> DIRECTION
Leave out any picture and return the remaining listing below exactly as given.

> PROVIDED MATERIAL

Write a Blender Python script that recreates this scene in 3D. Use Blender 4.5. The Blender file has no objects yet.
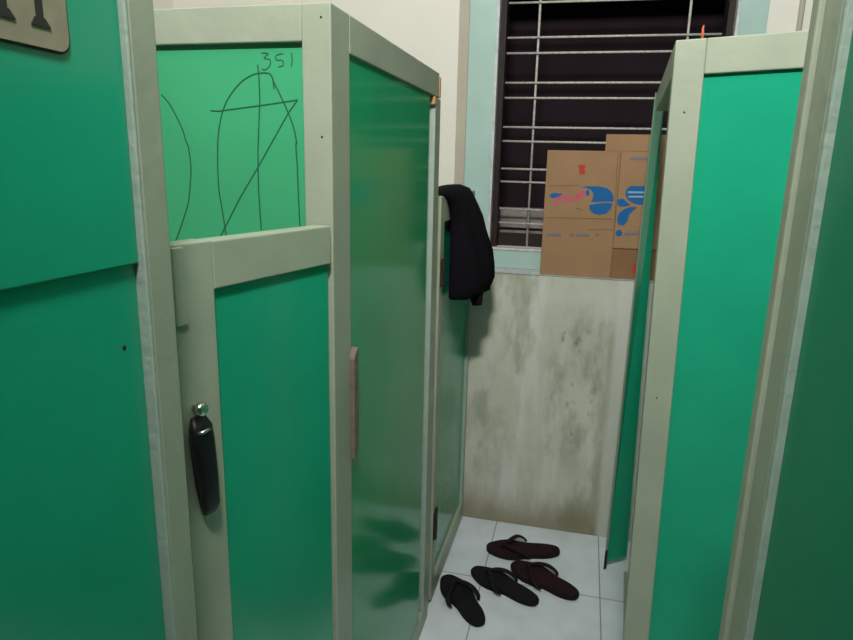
import bpy, bmesh, math, random
from mathutils import Vector, Matrix, noise
random.seed(7)
S = bpy.context.scene
COL = S.collection

# ------------------------------------------------------------------ camera
cd = bpy.data.cameras.new('camera'); cam = bpy.data.objects.new('camera', cd); COL.objects.link(cam)
cd.sensor_width = 36.0; cd.lens = 641.37 / 853 * 36.0; cd.clip_start = 0.01
pitch, yaw, roll = 0.23355, 0.236195, 0.022832
cp, sp, cw, sw = math.cos(pitch), math.sin(pitch), math.cos(yaw), math.sin(yaw)
fw = Vector((-sw*cp, cw*cp, -sp)); rt = Vector((cw, sw, 0)); up = rt.cross(fw)
r2 = math.cos(roll)*rt + math.sin(roll)*up; u2 = -math.sin(roll)*rt + math.cos(roll)*up
cam.matrix_world = Matrix(((r2.x, u2.x, -fw.x, 0), (r2.y, u2.y, -fw.y, 0), (r2.z, u2.z, -fw.z, 1.40), (0, 0, 0, 1)))
S.camera = cam

# ------------------------------------------------------------------ world, exposure, main light
w = bpy.data.worlds.new('night'); S.world = w; w.use_nodes = True
w.node_tree.nodes['Background'].inputs[0].default_value = (.5, .6, .8, 1)
w.node_tree.nodes['Background'].inputs[1].default_value = .02
S.view_settings.view_transform = 'Standard'; S.view_settings.look = 'None'
S.view_settings.gamma = 1; S.view_settings.use_curve_mapping = False
S.view_settings.exposure = 0.0
LAMP_POS = (-0.03, -0.10, 2.62); LAMP_POWER = 50
ld = bpy.data.lights.new('tube_light', 'AREA'); ld.shape = 'RECTANGLE'; ld.size = 0.20; ld.size_y = 0.08
ld.energy = LAMP_POWER; ld.color = (1.0, .97, .93)
lo = bpy.data.objects.new('tube_light', ld); COL.objects.link(lo)
lo.location = LAMP_POS; lo.rotation_euler = (math.radians(86), 0, 0)

# ------------------------------------------------------------------ materials
def mat(name, col, rough=.5, spec=.5, var=.0, scale=6, bump=0, bscale=80, metal=0, var2=None):
    m = bpy.data.materials.new(name); m.use_nodes = True
    nt = m.node_tree; b = nt.nodes['Principled BSDF']
    b.inputs['Base Color'].default_value = (*col, 1); b.inputs['Roughness'].default_value = rough
    b.inputs['Specular IOR Level'].default_value = spec; b.inputs['Metallic'].default_value = metal
    g = nt.nodes.new('ShaderNodeNewGeometry')
    if var or var2:
        n = nt.nodes.new('ShaderNodeTexNoise'); n.inputs['Scale'].default_value = scale; n.inputs['Detail'].default_value = 4
        nt.links.new(g.outputs['Position'], n.inputs['Vector'])
        r = nt.nodes.new('ShaderNodeMapRange'); r.inputs[1].default_value = .35; r.inputs[2].default_value = .65
        nt.links.new(n.outputs['Fac'], r.inputs[0])
        x = nt.nodes.new('ShaderNodeMix'); x.data_type = 'RGBA'
        lo_ = var2 if var2 else tuple(c*(1-var) for c in col)
        x.inputs[6].default_value = (*lo_, 1); x.inputs[7].default_value = (*col, 1)
        nt.links.new(r.outputs[0], x.inputs[0]); nt.links.new(x.outputs[2], b.inputs['Base Color'])
    if bump:
        n2 = nt.nodes.new('ShaderNodeTexNoise'); n2.inputs['Scale'].default_value = bscale; n2.inputs['Detail'].default_value = 3
        nt.links.new(g.outputs['Position'], n2.inputs['Vector'])
        bp = nt.nodes.new('ShaderNodeBump'); bp.inputs['Strength'].default_value = bump; bp.inputs['Distance'].default_value = .003
        nt.links.new(n2.outputs['Fac'], bp.inputs['Height']); nt.links.new(bp.outputs[0], b.inputs['Normal'])
    return m

M = {}
M['green'] = mat('green_laminate', (.014, .38, .215), .17, .5, .10, 5, .02, 30)
M['green_gloss'] = mat('green_glossy_side', (.022, .36, .155), .13, .18, .08, 5)
M['green_matte'] = mat('green_laminate_dull', (.008, .28, .145), .38, .25, .10, 5, .02, 30)
M['green_pale'] = mat('green_laminate_pale', (.055, .40, .185), .35, .4, .08, 5, .02, 30)
M['sage'] = mat('sage_paint', (.365, .415, .315), .42, .45, .10, 9, .25, 60)
M['sage_edge'] = mat('sage_paint_worn_edge', (.35, .44, .38), .5, .4, .10, 30, .4, 90)
M['wood'] = mat('bare_wood', (.62, .33, .15), .7, .3, .3, 60)
M['oldwood'] = mat('faded_pink_wood', (.20, .165, .125), .65, .3, .25, 50)
M['mint'] = mat('mint_paint', (.42, .60, .55), .5, .4, .10, 7, .15, 60)
M['mint_edge'] = mat('mint_edge', (.66, .68, .70), .5, .4, .3, 40)
M['cream'] = mat('cream_wall', (.83, .80, .73), .8, .25, .05, 3, .12, 45)
M['wallgreen'] = mat('green_room_wall', (.08, .26, .17), .7, .3, .1, 3)  # dark green given to the unseen walls to cut bounced light
M['beige'] = mat('beige_matte', (.50, .46, .38), .8, .2, .08, 8, .1, 50)
M['white'] = mat('white_ceiling', (.72, .72, .70), .85, .2)
M['brown'] = mat('dark_brown_wood', (.022, .012, .010), .6, .3, .3, 20)
M['bar'] = mat('cream_bar_paint', (.62, .60, .55), .5, .4, .35, 90)
M['night'] = mat('dark_outside_wall', (.035, .022, .03), .9, .2, .2, 4)
M['concrete'] = mat('grey_concrete', (.42, .36, .33), .9, .2, .35, 14)
M['card'] = mat('brown_cardboard', (.36, .215, .115), .75, .25, .08, 12)
M['card_dark'] = mat('brown_cardboard_worn', (.29, .155, .075), .8, .2, .12, 12)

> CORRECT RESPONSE
Write a Blender Python script that recreates this scene in 3D. Use Blender 4.5. The Blender file has no objects yet.
import bpy, bmesh, math, random
from mathutils import Vector, Matrix, noise
random.seed(7)
S = bpy.context.scene
COL = S.collection

# ------------------------------------------------------------------ camera
cd = bpy.data.cameras.new('camera'); cam = bpy.data.objects.new('camera', cd); COL.objects.link(cam)
cd.sensor_width = 36.0; cd.lens = 641.37 / 853 * 36.0; cd.clip_start = 0.01
pitch, yaw, roll = 0.23355, 0.236195, 0.022832
cp, sp, cw, sw = math.cos(pitch), math.sin(pitch), math.cos(yaw), math.sin(yaw)
fw = Vector((-sw*cp, cw*cp, -sp)); rt = Vector((cw, sw, 0)); up = rt.cross(fw)
r2 = math.cos(roll)*rt + math.sin(roll)*up; u2 = -math.sin(roll)*rt + math.cos(roll)*up
cam.matrix_world = Matrix(((r2.x, u2.x, -fw.x, 0), (r2.y, u2.y, -fw.y, 0), (r2.z, u2.z, -fw.z, 1.40), (0, 0, 0, 1)))
S.camera = cam

# ------------------------------------------------------------------ world, exposure, main light
w = bpy.data.worlds.new('night'); S.world = w; w.use_nodes = True
w.node_tree.nodes['Background'].inputs[0].default_value = (.5, .6, .8, 1)
w.node_tree.nodes['Background'].inputs[1].default_value = .02
S.view_settings.view_transform = 'Standard'; S.view_settings.look = 'None'
S.view_settings.gamma = 1; S.view_settings.use_curve_mapping = False
S.view_settings.exposure = 0.0
LAMP_POS = (-0.03, -0.10, 2.62); LAMP_POWER = 50
ld = bpy.data.lights.new('tube_light', 'AREA'); ld.shape = 'RECTANGLE'; ld.size = 0.20; ld.size_y = 0.08
ld.energy = LAMP_POWER; ld.color = (1.0, .97, .93)
lo = bpy.data.objects.new('tube_light', ld); COL.objects.link(lo)
lo.location = LAMP_POS; lo.rotation_euler = (math.radians(86), 0, 0)

# ------------------------------------------------------------------ materials
def mat(name, col, rough=.5, spec=.5, var=.0, scale=6, bump=0, bscale=80, metal=0, var2=None):
    m = bpy.data.materials.new(name); m.use_nodes = True
    nt = m.node_tree; b = nt.nodes['Principled BSDF']
    b.inputs['Base Color'].default_value = (*col, 1); b.inputs['Roughness'].default_value = rough
    b.inputs['Specular IOR Level'].default_value = spec; b.inputs['Metallic'].default_value = metal
    g = nt.nodes.new('ShaderNodeNewGeometry')
    if var or var2:
        n = nt.nodes.new('ShaderNodeTexNoise'); n.inputs['Scale'].default_value = scale; n.inputs['Detail'].default_value = 4
        nt.links.new(g.outputs['Position'], n.inputs['Vector'])
        r = nt.nodes.new('ShaderNodeMapRange'); r.inputs[1].default_value = .35; r.inputs[2].default_value = .65
        nt.links.new(n.outputs['Fac'], r.inputs[0])
        x = nt.nodes.new('ShaderNodeMix'); x.data_type = 'RGBA'
        lo_ = var2 if var2 else tuple(c*(1-var) for c in col)
        x.inputs[6].default_value = (*lo_, 1); x.inputs[7].default_value = (*col, 1)
        nt.links.new(r.outputs[0], x.inputs[0]); nt.links.new(x.outputs[2], b.inputs['Base Color'])
    if bump:
        n2 = nt.nodes.new('ShaderNodeTexNoise'); n2.inputs['Scale'].default_value = bscale; n2.inputs['Detail'].default_value = 3
        nt.links.new(g.outputs['Position'], n2.inputs['Vector'])
        bp = nt.nodes.new('ShaderNodeBump'); bp.inputs['Strength'].default_value = bump; bp.inputs['Distance'].default_value = .003
        nt.links.new(n2.outputs['Fac'], bp.inputs['Height']); nt.links.new(bp.outputs[0], b.inputs['Normal'])
    return m

M = {}
M['green'] = mat('green_laminate', (.014, .38, .215), .17, .5, .10, 5, .02, 30)
M['green_gloss'] = mat('green_glossy_side', (.022, .36, .155), .13, .18, .08, 5)
M['green_matte'] = mat('green_laminate_dull', (.008, .28, .145), .38, .25, .10, 5, .02, 30)
M['green_pale'] = mat('green_laminate_pale', (.055, .40, .185), .35, .4, .08, 5, .02, 30)
M['sage'] = mat('sage_paint', (.365, .415, .315), .42, .45, .10, 9, .25, 60)
M['sage_edge'] = mat('sage_paint_worn_edge', (.35, .44, .38), .5, .4, .10, 30, .4, 90)
M['wood'] = mat('bare_wood', (.62, .33, .15), .7, .3, .3, 60)
M['oldwood'] = mat('faded_pink_wood', (.20, .165, .125), .65, .3, .25, 50)
M['mint'] = mat('mint_paint', (.42, .60, .55), .5, .4, .10, 7, .15, 60)
M['mint_edge'] = mat('mint_edge', (.66, .68, .70), .5, .4, .3, 40)
M['cream'] = mat('cream_wall', (.83, .80, .73), .8, .25, .05, 3, .12, 45)
M['wallgreen'] = mat('green_room_wall', (.08, .26, .17), .7, .3, .1, 3)  # dark green given to the unseen walls to cut bounced light
M['beige'] = mat('beige_matte', (.50, .46, .38), .8, .2, .08, 8, .1, 50)
M['white'] = mat('white_ceiling', (.72, .72, .70), .85, .2)
M['brown'] = mat('dark_brown_wood', (.022, .012, .010), .6, .3, .3, 20)
M['bar'] = mat('cream_bar_paint', (.62, .60, .55), .5, .4, .35, 90)
M['night'] = mat('dark_outside_wall', (.035, .022, .03), .9, .2, .2, 4)
M['concrete'] = mat('grey_concrete', (.42, .36, .33), .9, .2, .35, 14)
M['card'] = mat('brown_cardboard', (.36, .215, .115), .75, .25, .08, 12)
M['card_dark'] = mat('brown_cardboard_worn', (.29, .155, .075), .8, .2, .12, 12)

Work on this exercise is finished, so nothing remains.